My affections need daily re-ordering, and my tastes need continual acclimation to what is truly good. I have much of my own learning and growing to do before my kids look to me, mother-teacher, and learn about how to rightly move in God’s world. But yet, they already are. I’m sure we’ve all had those moments when we see our child act or speak in such a way that it is as if we were looking in a mirror. They don’t miss a thing and can in some instances be our best teachers. Marmee shares this sentiment early on in the story of Little Women, when Jo asks what helped her grow in virtue she answers with this reflection on imitation:  

“Your father, Jo. He never loses patience—never doubts or complains—but always hopes, and works and waits so cheerfully that one is ashamed to do otherwise before him. He helped and comforted me, and showed me that I must try to practice all the virtues I would have my little girls possess, for I was their example. It was easier to try for your sakes than for my own; a startled or surprised look from one of you when I spoke sharply rebuked me more than any words could have done; and the love, respect, and confidence of my children was the sweetest reward I could receive for my efforts to be the woman I would have them copy.” 

Charlotte Mason realized the ongoing need for self-enrichment and coined the term “mother culture”, a suggested practice for classical homeschooling mothers of setting aside a short time each day to invest in their own learning and pursuit of virtue. This can look like many things, such as creative handiwork, reading, memorizing poetry, and more. The goal of this time is to envelop mom in the very beauty that she wants to share with her children, because after all, mom is a human being with a soul that needs cultivating too. Although I desire a quiet moment with a blanket and a paperback book, what works in my current season is reading ebooks on my phone while nursing, and audiobooks in my ear buds while cooking dinner or watching my kids on the playground. Loving what is good is not about schoolwork, it is about living “the good life”. For me, this has looked like working on my own nature journal sketches and watercolors alongside my kids, as well as reading my own book in the morning while they rummage through our basket of library books for the week. These are short times in the day where my children see me engaging with the very materials, ideas, and loves that I am placing before them and hoping they fall in love with, but I am leading the way by example.  

These toddler and “pre”-school years are the years that will lay the foundation for our future homeschool. Although my days are full of caring for their needs, I will venture to say, the little years of toddlers and babies offer more pockets of hidden time than I dare to admit. For that reason, I must take every thought and effort captive to be formed into the woman I want my children to look to and learn from. By the conviction of the Holy Spirit, I have been reminded that I have no time to waste, I must make the most of the time at hand because the days are evil (Ephesians 5:16). And as Annie Dillard reminds us, our days are what make up our lives, and these are the days that are making me into the mother-teacher I need to be. I have deep work to do, that I may be able to say with Saint Paul, go ahead, “imitate me as I imitate Christ.”  

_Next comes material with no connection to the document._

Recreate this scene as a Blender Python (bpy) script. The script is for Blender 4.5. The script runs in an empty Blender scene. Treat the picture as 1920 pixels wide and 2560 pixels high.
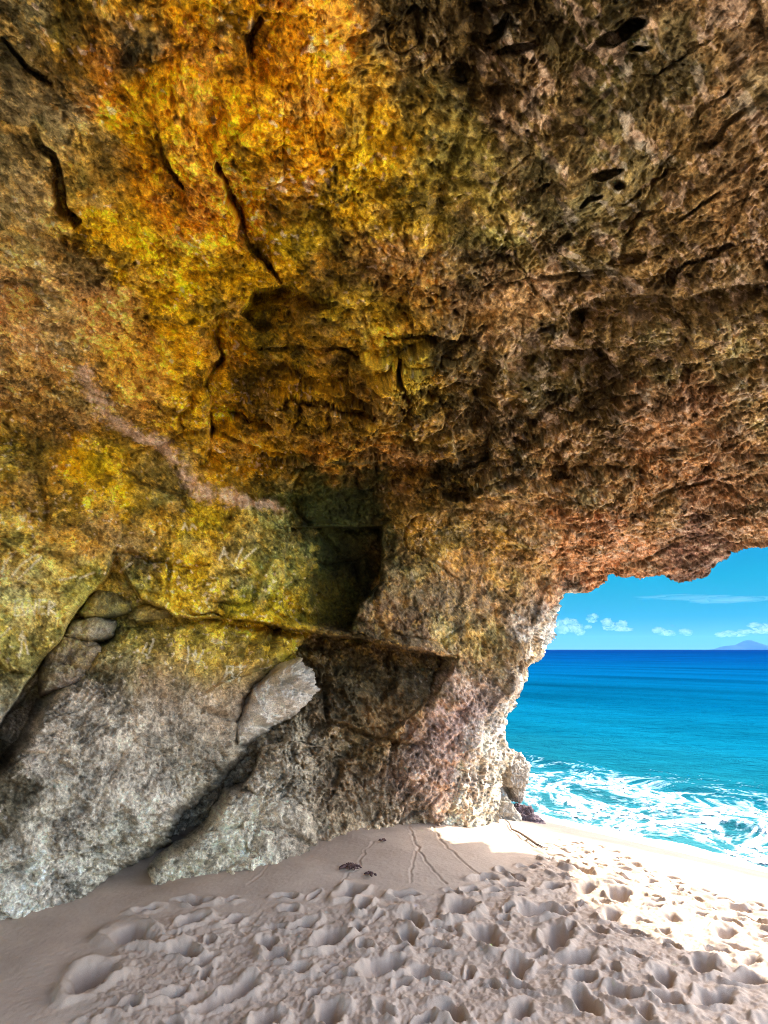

Choosing to invest in my own pursuit of virtue will be a lifelong endeavor, requiring sacrifice and devotion. I will continue to become what I continually behold, may it look more and more like the image of Christ. Saint Paul also reminds us that the greatest imitation of Christ is to walk in humility. I am humbled to know I will never know enough, never love enough, never do enough even as my children’s teacher, and especially as their mother. But I am always willing to learn, always willing to change and grow. And always willing to repent. That is a woman I want my children to follow.